On Dec. 6, 2014, Canada’s new prostitution legislation came into effect. Prostitution survivors, aboriginal women’s groups, anti-violence workers, and equality rights advocates and scholars celebrated the decision to criminalize johns, pimps, and third-party advertising for sexual services, and to decriminalize prostituted women in most circumstances. We welcomed the investments in support and exiting services, although much more is still needed. While not quite yet the “Nordic Model” of prostitution policy, we are beginning to move in the direction of equality for all women by working to abolish prostitution.

Some opponents have claimed this new legislation reproduces colonial state violence against aboriginal women and girls by increasing police power. What this analysis fails to recognize is that prostitution is not a traditional activity for aboriginal women and, in fact, is “the world’s oldest oppression.” It is a system, like Canada’s residential school system, that has been imposed on our aboriginal communities. Prostitution is part of the continuum of colonial male violence against aboriginal women and girls, telling us incorrectly that we are disposable in life and that predators can harm us without recourse. The end point of that continuum is the thousands of missing and murdered aboriginal women and girls, an ongoing massacre that continues to tell us that we are disposable, even in death, with no official inquiry or accountability.
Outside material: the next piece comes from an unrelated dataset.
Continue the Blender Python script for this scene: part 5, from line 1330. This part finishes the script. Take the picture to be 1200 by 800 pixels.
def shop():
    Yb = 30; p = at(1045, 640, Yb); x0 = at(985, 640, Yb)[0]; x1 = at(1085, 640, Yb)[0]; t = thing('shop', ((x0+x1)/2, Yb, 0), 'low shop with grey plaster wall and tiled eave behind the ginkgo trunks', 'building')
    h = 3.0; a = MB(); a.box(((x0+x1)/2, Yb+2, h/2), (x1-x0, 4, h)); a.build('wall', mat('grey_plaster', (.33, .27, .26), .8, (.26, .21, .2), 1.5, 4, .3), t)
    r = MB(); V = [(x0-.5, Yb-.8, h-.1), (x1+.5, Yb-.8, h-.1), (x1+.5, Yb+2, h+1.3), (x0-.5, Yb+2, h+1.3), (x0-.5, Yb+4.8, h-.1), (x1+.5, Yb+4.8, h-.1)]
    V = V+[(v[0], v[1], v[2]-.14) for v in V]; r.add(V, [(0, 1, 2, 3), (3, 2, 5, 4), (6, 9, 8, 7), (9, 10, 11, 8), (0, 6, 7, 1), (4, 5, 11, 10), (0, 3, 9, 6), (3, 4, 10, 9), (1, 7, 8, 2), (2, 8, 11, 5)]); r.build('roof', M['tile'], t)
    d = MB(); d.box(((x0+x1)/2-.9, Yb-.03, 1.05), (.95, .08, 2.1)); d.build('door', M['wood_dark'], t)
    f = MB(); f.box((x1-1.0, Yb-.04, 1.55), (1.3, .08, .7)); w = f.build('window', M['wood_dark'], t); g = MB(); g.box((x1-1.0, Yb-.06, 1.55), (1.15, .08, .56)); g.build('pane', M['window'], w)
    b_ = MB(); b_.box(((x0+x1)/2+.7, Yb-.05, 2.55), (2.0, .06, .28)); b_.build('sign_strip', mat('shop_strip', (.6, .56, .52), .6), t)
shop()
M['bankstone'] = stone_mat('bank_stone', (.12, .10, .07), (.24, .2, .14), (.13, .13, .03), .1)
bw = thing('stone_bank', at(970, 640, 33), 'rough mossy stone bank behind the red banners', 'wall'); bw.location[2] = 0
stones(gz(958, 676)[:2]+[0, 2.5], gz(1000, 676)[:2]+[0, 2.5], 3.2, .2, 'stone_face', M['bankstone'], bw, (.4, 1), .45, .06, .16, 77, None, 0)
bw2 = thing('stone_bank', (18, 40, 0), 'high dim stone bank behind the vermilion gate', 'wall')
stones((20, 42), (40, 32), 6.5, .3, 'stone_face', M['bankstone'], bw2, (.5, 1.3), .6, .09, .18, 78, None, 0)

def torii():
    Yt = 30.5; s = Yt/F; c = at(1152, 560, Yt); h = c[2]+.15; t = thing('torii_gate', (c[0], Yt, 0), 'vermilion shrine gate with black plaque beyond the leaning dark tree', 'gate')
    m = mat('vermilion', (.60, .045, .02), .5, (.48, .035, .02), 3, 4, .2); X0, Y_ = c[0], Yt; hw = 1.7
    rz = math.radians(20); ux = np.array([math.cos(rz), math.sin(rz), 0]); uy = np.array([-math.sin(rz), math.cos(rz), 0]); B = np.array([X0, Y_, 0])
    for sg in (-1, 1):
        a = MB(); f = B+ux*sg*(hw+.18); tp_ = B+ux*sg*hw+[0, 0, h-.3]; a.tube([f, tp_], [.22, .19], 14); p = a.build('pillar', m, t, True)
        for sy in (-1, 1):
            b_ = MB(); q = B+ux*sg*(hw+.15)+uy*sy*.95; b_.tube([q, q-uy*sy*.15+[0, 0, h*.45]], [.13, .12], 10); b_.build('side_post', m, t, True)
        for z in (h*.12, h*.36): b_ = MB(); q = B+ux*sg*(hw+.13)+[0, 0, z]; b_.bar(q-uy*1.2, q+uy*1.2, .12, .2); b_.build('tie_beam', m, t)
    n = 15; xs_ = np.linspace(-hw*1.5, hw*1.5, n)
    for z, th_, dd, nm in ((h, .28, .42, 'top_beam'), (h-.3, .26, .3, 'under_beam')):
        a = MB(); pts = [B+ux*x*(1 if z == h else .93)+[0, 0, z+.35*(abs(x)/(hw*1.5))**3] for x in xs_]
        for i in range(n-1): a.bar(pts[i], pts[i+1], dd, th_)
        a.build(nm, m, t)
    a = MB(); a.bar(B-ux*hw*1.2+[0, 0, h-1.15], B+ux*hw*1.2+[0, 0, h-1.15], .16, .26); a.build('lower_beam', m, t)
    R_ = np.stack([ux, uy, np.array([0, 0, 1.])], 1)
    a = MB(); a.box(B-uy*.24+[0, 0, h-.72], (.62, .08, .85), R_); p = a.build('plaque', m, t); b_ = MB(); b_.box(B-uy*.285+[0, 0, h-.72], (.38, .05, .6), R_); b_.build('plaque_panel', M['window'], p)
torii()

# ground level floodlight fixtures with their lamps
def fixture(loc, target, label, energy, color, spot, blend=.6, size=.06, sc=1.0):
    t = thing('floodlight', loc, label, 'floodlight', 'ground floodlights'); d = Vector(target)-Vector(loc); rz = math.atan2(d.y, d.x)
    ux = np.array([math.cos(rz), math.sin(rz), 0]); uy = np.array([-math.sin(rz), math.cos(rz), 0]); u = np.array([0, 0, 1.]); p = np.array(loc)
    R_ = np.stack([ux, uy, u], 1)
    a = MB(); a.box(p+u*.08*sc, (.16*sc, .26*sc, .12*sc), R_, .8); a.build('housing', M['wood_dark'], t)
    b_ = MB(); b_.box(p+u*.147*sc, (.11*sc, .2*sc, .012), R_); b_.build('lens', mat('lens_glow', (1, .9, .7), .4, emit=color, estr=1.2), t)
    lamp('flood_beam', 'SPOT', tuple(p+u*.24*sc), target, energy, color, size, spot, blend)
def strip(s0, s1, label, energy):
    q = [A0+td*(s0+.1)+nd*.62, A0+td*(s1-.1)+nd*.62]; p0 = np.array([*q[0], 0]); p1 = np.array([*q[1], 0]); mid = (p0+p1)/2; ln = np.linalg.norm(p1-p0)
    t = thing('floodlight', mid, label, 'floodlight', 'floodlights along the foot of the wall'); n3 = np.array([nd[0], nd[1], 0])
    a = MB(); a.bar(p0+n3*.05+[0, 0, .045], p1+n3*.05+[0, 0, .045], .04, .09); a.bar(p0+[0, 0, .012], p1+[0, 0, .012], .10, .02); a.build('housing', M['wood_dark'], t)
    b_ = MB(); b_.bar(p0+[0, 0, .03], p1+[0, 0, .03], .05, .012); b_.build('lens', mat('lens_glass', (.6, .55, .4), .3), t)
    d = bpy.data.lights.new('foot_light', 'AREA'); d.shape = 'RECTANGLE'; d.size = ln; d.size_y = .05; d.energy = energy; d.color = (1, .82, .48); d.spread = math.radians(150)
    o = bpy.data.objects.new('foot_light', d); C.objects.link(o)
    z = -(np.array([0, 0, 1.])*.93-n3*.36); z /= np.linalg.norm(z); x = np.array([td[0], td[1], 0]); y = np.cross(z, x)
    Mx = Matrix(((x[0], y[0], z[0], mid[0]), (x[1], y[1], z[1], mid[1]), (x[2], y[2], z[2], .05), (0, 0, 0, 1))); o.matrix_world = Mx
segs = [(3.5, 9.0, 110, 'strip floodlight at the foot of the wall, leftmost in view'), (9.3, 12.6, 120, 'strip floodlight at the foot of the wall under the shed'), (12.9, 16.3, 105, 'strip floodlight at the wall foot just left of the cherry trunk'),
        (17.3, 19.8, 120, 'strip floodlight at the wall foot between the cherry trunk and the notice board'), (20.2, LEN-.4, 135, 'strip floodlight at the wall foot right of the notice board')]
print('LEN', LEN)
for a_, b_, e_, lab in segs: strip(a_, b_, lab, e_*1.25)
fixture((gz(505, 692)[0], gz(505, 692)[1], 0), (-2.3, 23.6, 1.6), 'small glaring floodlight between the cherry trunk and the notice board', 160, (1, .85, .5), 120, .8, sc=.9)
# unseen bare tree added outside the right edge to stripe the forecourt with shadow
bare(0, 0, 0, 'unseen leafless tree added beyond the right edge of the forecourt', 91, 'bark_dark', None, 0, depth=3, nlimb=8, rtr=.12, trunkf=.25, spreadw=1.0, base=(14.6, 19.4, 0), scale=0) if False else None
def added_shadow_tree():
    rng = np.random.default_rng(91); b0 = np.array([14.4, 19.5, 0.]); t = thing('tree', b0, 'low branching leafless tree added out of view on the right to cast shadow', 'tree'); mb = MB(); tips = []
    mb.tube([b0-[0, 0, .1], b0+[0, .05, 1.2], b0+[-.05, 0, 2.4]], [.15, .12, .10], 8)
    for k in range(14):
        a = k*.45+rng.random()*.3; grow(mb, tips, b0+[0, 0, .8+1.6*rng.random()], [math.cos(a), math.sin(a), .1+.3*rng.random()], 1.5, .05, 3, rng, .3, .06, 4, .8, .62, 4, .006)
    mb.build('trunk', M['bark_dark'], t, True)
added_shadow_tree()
Prostitution, akin to the residential school system, is an institution that continues to have devastating impacts on the lives of aboriginal women and girls, who are disproportionately involved in street-level prostitution. Prostitution is an industry that relies on disparities in power to exist. We can see clearly that women, and especially aboriginal women and girls, are funnelled into prostitution as a result of systemic inequalities such as their lack of access to housing, loss of land, culture, and languages, poverty, high rates of male violence, involvement with the foster care system, suicide, criminalization, addiction, and disability. To imagine that prostitution, a system that feeds these inequalities, should be allowed or encouraged, is dangerously misguided and supports the ongoing systemic harms against our women and girls. In the same ways that those who came before us were funnelled into the residential school system “for our own good,” the attempts to now funnel us into the system of prostitution, and to support the rights of pimps and johns, is also being incorrectly portrayed as being for our own benefit and protection.

The Native Women’s Association of Canada recognizes that the state has pushed aboriginal women from one institution to another – residential schools, foster and group homes, and prisons – and refuses to accept brothels as the new official institution for aboriginal women and girls. The harm in prostitution comes from the pimps and the johns, and from the messages these men deliver to our women and girls and to non-aboriginal Canadians. Prostitution is harmful in and of itself, and the idea that the location of prostitution makes it more or less so is fundamentally misguided. Imagine if we had applied those ideas to the residential schools, as if they were just in the wrong location and we needed to move them to make them the children “safer”? Imagine if we had decided to simply do a “better” job of regulating those schools, instead of ending the residential school system altogether?